### DATA PROVIDED
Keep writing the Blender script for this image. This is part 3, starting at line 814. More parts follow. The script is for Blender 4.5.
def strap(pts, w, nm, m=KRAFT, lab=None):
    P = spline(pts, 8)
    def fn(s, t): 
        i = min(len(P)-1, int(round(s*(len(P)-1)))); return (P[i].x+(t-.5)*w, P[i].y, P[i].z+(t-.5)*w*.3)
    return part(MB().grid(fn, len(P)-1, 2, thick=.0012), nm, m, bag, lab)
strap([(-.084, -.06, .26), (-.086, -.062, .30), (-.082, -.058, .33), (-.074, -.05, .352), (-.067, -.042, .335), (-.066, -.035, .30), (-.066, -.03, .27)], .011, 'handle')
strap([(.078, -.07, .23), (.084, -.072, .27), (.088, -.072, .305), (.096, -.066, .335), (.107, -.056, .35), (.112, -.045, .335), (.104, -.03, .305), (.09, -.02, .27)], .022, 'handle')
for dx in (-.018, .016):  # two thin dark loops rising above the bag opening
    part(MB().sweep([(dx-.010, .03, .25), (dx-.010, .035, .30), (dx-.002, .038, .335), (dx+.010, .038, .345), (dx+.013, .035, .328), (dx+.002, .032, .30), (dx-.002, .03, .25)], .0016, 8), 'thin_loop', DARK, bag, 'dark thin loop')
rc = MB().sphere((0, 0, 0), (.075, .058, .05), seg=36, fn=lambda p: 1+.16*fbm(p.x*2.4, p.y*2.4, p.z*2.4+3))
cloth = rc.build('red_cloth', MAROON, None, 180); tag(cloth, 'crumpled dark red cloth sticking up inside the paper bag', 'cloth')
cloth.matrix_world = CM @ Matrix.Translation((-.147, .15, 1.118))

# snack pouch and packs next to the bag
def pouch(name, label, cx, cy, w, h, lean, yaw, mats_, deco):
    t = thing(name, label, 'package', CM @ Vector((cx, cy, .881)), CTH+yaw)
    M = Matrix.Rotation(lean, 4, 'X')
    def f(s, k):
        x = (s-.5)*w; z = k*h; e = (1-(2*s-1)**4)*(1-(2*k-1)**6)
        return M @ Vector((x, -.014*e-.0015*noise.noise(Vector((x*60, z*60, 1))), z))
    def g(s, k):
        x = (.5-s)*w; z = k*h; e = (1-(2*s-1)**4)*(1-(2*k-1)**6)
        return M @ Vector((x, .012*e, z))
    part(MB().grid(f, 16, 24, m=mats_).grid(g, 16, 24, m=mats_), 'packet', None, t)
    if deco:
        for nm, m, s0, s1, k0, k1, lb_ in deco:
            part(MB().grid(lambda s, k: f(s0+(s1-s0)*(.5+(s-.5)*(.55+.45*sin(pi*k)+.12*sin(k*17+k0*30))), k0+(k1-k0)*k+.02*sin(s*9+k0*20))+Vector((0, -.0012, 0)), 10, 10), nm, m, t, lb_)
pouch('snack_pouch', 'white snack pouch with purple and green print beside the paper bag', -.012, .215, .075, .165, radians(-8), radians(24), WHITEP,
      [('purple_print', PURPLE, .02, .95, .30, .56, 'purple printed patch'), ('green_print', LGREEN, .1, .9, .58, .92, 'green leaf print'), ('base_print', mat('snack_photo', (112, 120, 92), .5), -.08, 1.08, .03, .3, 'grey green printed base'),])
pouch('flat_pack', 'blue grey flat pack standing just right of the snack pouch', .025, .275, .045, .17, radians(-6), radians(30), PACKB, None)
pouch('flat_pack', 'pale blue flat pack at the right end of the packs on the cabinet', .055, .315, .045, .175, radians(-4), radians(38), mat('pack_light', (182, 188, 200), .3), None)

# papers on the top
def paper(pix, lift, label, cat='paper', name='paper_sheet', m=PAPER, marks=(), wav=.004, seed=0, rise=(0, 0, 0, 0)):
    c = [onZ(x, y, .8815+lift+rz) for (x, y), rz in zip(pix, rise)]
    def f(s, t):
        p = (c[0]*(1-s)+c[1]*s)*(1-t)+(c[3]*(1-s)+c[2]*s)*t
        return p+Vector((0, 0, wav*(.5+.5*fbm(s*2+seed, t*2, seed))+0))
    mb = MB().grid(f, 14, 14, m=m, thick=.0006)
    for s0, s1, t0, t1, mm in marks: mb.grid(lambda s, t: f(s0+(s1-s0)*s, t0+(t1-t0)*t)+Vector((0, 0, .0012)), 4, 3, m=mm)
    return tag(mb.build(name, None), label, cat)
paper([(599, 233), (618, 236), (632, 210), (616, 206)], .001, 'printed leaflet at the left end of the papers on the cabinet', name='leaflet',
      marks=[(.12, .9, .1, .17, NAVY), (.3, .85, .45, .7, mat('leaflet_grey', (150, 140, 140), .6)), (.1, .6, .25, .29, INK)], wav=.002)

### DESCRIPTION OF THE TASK
Repeat the data precisely, line by line.

### EXERCISE RESPONSE
Keep writing the Blender script for this image. This is part 3, starting at line 814. More parts follow. The script is for Blender 4.5.
def strap(pts, w, nm, m=KRAFT, lab=None):
    P = spline(pts, 8)
    def fn(s, t): 
        i = min(len(P)-1, int(round(s*(len(P)-1)))); return (P[i].x+(t-.5)*w, P[i].y, P[i].z+(t-.5)*w*.3)
    return part(MB().grid(fn, len(P)-1, 2, thick=.0012), nm, m, bag, lab)
strap([(-.084, -.06, .26), (-.086, -.062, .30), (-.082, -.058, .33), (-.074, -.05, .352), (-.067, -.042, .335), (-.066, -.035, .30), (-.066, -.03, .27)], .011, 'handle')
strap([(.078, -.07, .23), (.084, -.072, .27), (.088, -.072, .305), (.096, -.066, .335), (.107, -.056, .35), (.112, -.045, .335), (.104, -.03, .305), (.09, -.02, .27)], .022, 'handle')
for dx in (-.018, .016):  # two thin dark loops rising above the bag opening
    part(MB().sweep([(dx-.010, .03, .25), (dx-.010, .035, .30), (dx-.002, .038, .335), (dx+.010, .038, .345), (dx+.013, .035, .328), (dx+.002, .032, .30), (dx-.002, .03, .25)], .0016, 8), 'thin_loop', DARK, bag, 'dark thin loop')
rc = MB().sphere((0, 0, 0), (.075, .058, .05), seg=36, fn=lambda p: 1+.16*fbm(p.x*2.4, p.y*2.4, p.z*2.4+3))
cloth = rc.build('red_cloth', MAROON, None, 180); tag(cloth, 'crumpled dark red cloth sticking up inside the paper bag', 'cloth')
cloth.matrix_world = CM @ Matrix.Translation((-.147, .15, 1.118))

# snack pouch and packs next to the bag
def pouch(name, label, cx, cy, w, h, lean, yaw, mats_, deco):
    t = thing(name, label, 'package', CM @ Vector((cx, cy, .881)), CTH+yaw)
    M = Matrix.Rotation(lean, 4, 'X')
    def f(s, k):
        x = (s-.5)*w; z = k*h; e = (1-(2*s-1)**4)*(1-(2*k-1)**6)
        return M @ Vector((x, -.014*e-.0015*noise.noise(Vector((x*60, z*60, 1))), z))
    def g(s, k):
        x = (.5-s)*w; z = k*h; e = (1-(2*s-1)**4)*(1-(2*k-1)**6)
        return M @ Vector((x, .012*e, z))
    part(MB().grid(f, 16, 24, m=mats_).grid(g, 16, 24, m=mats_), 'packet', None, t)
    if deco:
        for nm, m, s0, s1, k0, k1, lb_ in deco:
            part(MB().grid(lambda s, k: f(s0+(s1-s0)*(.5+(s-.5)*(.55+.45*sin(pi*k)+.12*sin(k*17+k0*30))), k0+(k1-k0)*k+.02*sin(s*9+k0*20))+Vector((0, -.0012, 0)), 10, 10), nm, m, t, lb_)
pouch('snack_pouch', 'white snack pouch with purple and green print beside the paper bag', -.012, .215, .075, .165, radians(-8), radians(24), WHITEP,
      [('purple_print', PURPLE, .02, .95, .30, .56, 'purple printed patch'), ('green_print', LGREEN, .1, .9, .58, .92, 'green leaf print'), ('base_print', mat('snack_photo', (112, 120, 92), .5), -.08, 1.08, .03, .3, 'grey green printed base'),])
pouch('flat_pack', 'blue grey flat pack standing just right of the snack pouch', .025, .275, .045, .17, radians(-6), radians(30), PACKB, None)
pouch('flat_pack', 'pale blue flat pack at the right end of the packs on the cabinet', .055, .315, .045, .175, radians(-4), radians(38), mat('pack_light', (182, 188, 200), .3), None)

# papers on the top
def paper(pix, lift, label, cat='paper', name='paper_sheet', m=PAPER, marks=(), wav=.004, seed=0, rise=(0, 0, 0, 0)):
    c = [onZ(x, y, .8815+lift+rz) for (x, y), rz in zip(pix, rise)]
    def f(s, t):
        p = (c[0]*(1-s)+c[1]*s)*(1-t)+(c[3]*(1-s)+c[2]*s)*t
        return p+Vector((0, 0, wav*(.5+.5*fbm(s*2+seed, t*2, seed))+0))
    mb = MB().grid(f, 14, 14, m=m, thick=.0006)
    for s0, s1, t0, t1, mm in marks: mb.grid(lambda s, t: f(s0+(s1-s0)*s, t0+(t1-t0)*t)+Vector((0, 0, .0012)), 4, 3, m=mm)
    return tag(mb.build(name, None), label, cat)
paper([(599, 233), (618, 236), (632, 210), (616, 206)], .001, 'printed leaflet at the left end of the papers on the cabinet', name='leaflet',
      marks=[(.12, .9, .1, .17, NAVY), (.3, .85, .45, .7, mat('leaflet_grey', (150, 140, 140), .6)), (.1, .6, .25, .29, INK)], wav=.002)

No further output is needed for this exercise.